Badsha discovered his love of politics through his father, being raised in a house where activists came to meet. He had dreams of studying art abroad, but in 1965 was denied a passport by the government. Nevertheless, he continued to create, and that same year one of his woodcuts won the first of many awards. As a man well known for his doggedness, veracity, and humanity, Badsha refused to exhibit his drawings and paintings in segregated galleries. When he joined the trade union movement he turned his eye to photography. Badsha’s first book of photographs, Letter to Farzanah, was banned after release. Now freely accessible, his book depicts the lives of South African children of all races and backgrounds during apartheid. “We came out of a society where our history was actually erased, totally, not recognised,” he says. “But we turned it around during the anti-apartheid struggle.”

Badsha’s extensive photographic work has been exhibited globally, and it’s his emotive images of ordinary people that illustrate the heart behind his activism.
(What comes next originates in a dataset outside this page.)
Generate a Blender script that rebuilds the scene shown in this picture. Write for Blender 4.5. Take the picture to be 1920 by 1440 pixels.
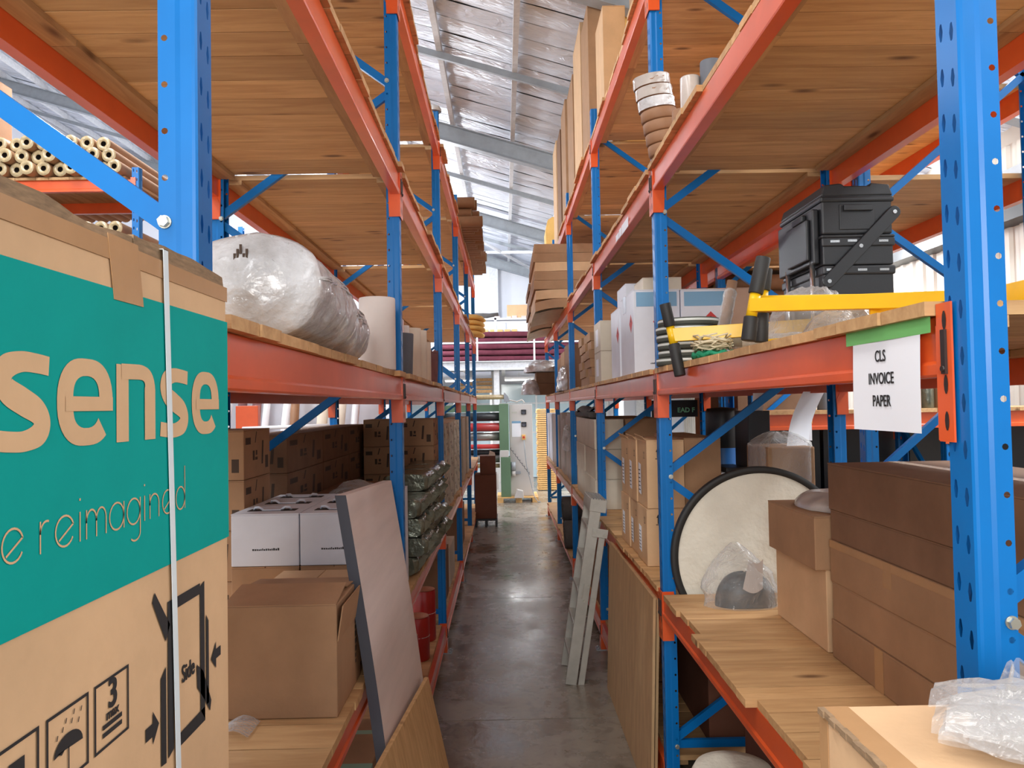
import bpy, bmesh, math, random
from math import pi, sin, cos, radians, atan, hypot
from mathutils import Vector, Matrix, noise, Euler
random.seed(7)
S = bpy.context.scene
for o in list(bpy.data.objects): bpy.data.objects.remove(o)
C = S.collection

# ------------------------------------------------------------ camera, world, lights, exposure
cam = bpy.data.cameras.new('camera'); camo = bpy.data.objects.new('camera', cam); C.objects.link(camo)
cam.sensor_width = 36.0; cam.lens = 36.0*1450/1920; cam.clip_start = 0.02; cam.clip_end = 200
camo.matrix_world = Matrix.Translation((0, 0, 2.25)) @ Matrix.Rotation(-atan(15.7/1450), 4, 'Z') @ Matrix.Rotation(pi/2+atan(39.7/1450), 4, 'X') @ Matrix.Rotation(-0.018, 4, 'Z')
S.camera = camo
W = bpy.data.worlds.new('world'); S.world = W; W.use_nodes = True
W.node_tree.nodes['Background'].inputs[0].default_value = (0.88, 0.95, 1.0, 1)
W.node_tree.nodes['Background'].inputs[1].default_value = 1.1
S.view_settings.view_transform = 'Standard'; S.view_settings.look = 'None'
S.view_settings.exposure = 0.0; S.view_settings.gamma = 1.0; S.view_settings.use_curve_mapping = False
S.cycles.max_bounces = 8; S.cycles.diffuse_bounces = 5; S.cycles.transparent_max_bounces = 16
S.cycles.caustics_reflective = False; S.cycles.caustics_refractive = False; S.cycles.sample_clamp_indirect = 6

def area(name, loc, rot, sx, sy, power, col=(.96, .98, 1)):
    l = bpy.data.lights.new(name, 'AREA'); l.shape = 'RECTANGLE'; l.size = sx; l.size_y = sy; l.energy = power; l.color = col
    o = bpy.data.objects.new(name, l); C.objects.link(o); o.location = loc; o.rotation_euler = rot
    return o
# daylight through roof skylight strips above the two rack rows and the side aisles
area('skylight', (-4.6, 9.0, 8.0), (0, radians(16), 0), 1.4, 26, 1500)
area('skylight', (4.4, 9.0, 5.45), (0, radians(16), 0), 0.9, 26, 800)
# daylight through the open loading door behind the camera
area('door_daylight', (-0.5, -2.5, 3.0), Vector((.9, 5.5, -1.2)).to_track_quat('-Z', 'Y').to_euler(), 1.4, 1.2, 170, (1, .98, .95))
area('skylight', (-0.9, 0.9, 6.95), (0, radians(16), 0), 1.0, 3.2, 200, (1, .97, .92))

# ------------------------------------------------------------ helpers
def lin(*c):
    return tuple(((v/255)/12.92 if v/255 <= .04045 else ((v/255+.055)/1.055)**2.4) for v in c)+(1,)
MATS = {}
def mat(name, rgb, rough=.5, metal=0.0, var=0.0, vscale=8.0, bump=0.0, bscale=60.0, alpha=1.0, trans=0.0, emit=0.0, spec=.5, stretch=(1, 1, 1), rgb2=None, coat=0.0):
    m = bpy.data.materials.new(name); m.use_nodes = True; nt = m.node_tree; b = nt.nodes['Principled BSDF']
    c = lin(*rgb); b.inputs['Base Color'].default_value = c; b.inputs['Roughness'].default_value = rough; b.inputs['Metallic'].default_value = metal
    b.inputs['Specular IOR Level'].default_value = spec
    if coat: b.inputs['Coat Weight'].default_value = coat; b.inputs['Coat Roughness'].default_value = .12
    if alpha < 1: b.inputs['Alpha'].default_value = alpha
    if trans: b.inputs['Transmission Weight'].default_value = trans
    if emit: b.inputs['Emission Color'].default_value = c; b.inputs['Emission Strength'].default_value = emit
    if var or bump:
        tc = nt.nodes.new('ShaderNodeTexCoord'); mp = nt.nodes.new('ShaderNodeMapping'); mp.inputs['Scale'].default_value = stretch
        oi = nt.nodes.new('ShaderNodeObjectInfo'); mul = nt.nodes.new('ShaderNodeMath'); mul.operation = 'MULTIPLY'; mul.inputs[1].default_value = 37.0
        nt.links.new(oi.outputs['Random'], mul.inputs[0]); nt.links.new(mul.outputs[0], mp.inputs['Location'])
        nt.links.new(tc.outputs['Object'], mp.inputs['Vector'])
    if var:
        n = nt.nodes.new('ShaderNodeTexNoise'); n.inputs['Scale'].default_value = vscale; n.inputs['Detail'].default_value = 5; n.inputs['Roughness'].default_value = .62
        nt.links.new(mp.outputs[0], n.inputs['Vector'])
        r = nt.nodes.new('ShaderNodeValToRGB'); r.color_ramp.elements[0].position = .3; r.color_ramp.elements[1].position = .7
        c2 = lin(*rgb2) if rgb2 else tuple(v*(1-var) for v in c[:3])+(1,)
        hi = tuple(min(1, v*(1+var*.5)) for v in c[:3])+(1,) if not rgb2 else c
        r.color_ramp.elements[0].color = c2; r.color_ramp.elements[1].color = hi
        nt.links.new(n.outputs['Fac'], r.inputs[0])
        mx = nt.nodes.new('ShaderNodeMix'); mx.data_type = 'RGBA'; mx.blend_type = 'MULTIPLY'; mx.inputs[0].default_value = 1
        rr = nt.nodes.new('ShaderNodeMapRange'); rr.inputs['To Min'].default_value = 1-var*.45; rr.inputs['To Max'].default_value = 1
        nt.links.new(oi.outputs['Random'], rr.inputs[0])
        cb = nt.nodes.new('ShaderNodeCombineColor')
        for k in range(3): nt.links.new(rr.outputs[0], cb.inputs[k])
        nt.links.new(r.outputs[0], mx.inputs[6]); nt.links.new(cb.outputs[0], mx.inputs[7]); nt.links.new(mx.outputs[2], b.inputs['Base Color'])
    if bump:
        n2 = nt.nodes.new('ShaderNodeTexNoise'); n2.inputs['Scale'].default_value = bscale; n2.inputs['Detail'].default_value = 4
        nt.links.new(mp.outputs[0], n2.inputs['Vector'])
        bp = nt.nodes.new('ShaderNodeBump'); bp.inputs['Strength'].default_value = bump; bp.inputs['Distance'].default_value = .01
        nt.links.new(n2.outputs['Fac'], bp.inputs['Height']); nt.links.new(bp.outputs[0], b.inputs['Normal'])
    MATS[name] = m
    return m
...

In the 1990s, Badsha was finally given his first passport. It was only valid for three months, but the freedom he fought for came soon after as South Africa held its first democratic elections on 27 April 1994. He then founded South African History Online, a non-profit project dedicated to preserving an open history of our country. It’s the largest website of its kind in Africa, and has a virtual classroom to help teach children. In 2017, Badsha was awarded an honorary doctorate by Stellenbosch University. His work serves as a reminder that the pain of our past is not to be forgotten. Instead, it is the key to our future, and our freedom.